Observar a la abogacía/ José Antonio Bretón
Nezahualcóyotl, 3 de diciembre, 2016.- Ella despertó un día fuera del vientre de su madre, y del mundo se maravilló, sin reconocer aún que ella era la maravilla que hace inmortal a la humanidad. Ella aprendió a caminar y supo que el mundo se ensanchaba y el universo, con seres con ella, era mejor y más amable y cálido y amoroso e infinito.
Ella creció y supo que el mundo era más de lo que imaginaba, que en sus aristas más espinosas hombres y mujeres de todas las edades padecían, porque lo que pensaba de todo y para todos resultó ser de todos para unos cuantos.

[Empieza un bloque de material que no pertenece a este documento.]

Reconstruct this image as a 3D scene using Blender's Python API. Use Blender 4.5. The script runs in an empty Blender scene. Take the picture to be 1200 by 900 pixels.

No perdió el ánimo, sin embargo. Resistió a ser lo que era, porque quería ser mucho más y más: la célula de un cuerpo, el todo de la Creación, la levadura del pan, las notas de la música, el engrane del reloj.
Supo de arrullos y ternuras, de paisajes y ciudades que se abrieron a la inmensidad que ella es. Se reconoció en las otras como ella y se vio en el cielo, en la tierra y en todo lugar: en la escuela como alumna y maestra, como madre e hija; se vio en el mercado como marchanta y ofertando los productos de la tierra vueltos alimento que ella y las demás prepararían para los otros: hijos, hijas, nietos, abuelas, y entendió que a ellos debía enseñar lo que aprendía para que hicieran lo mismo y el saber fuera de todos.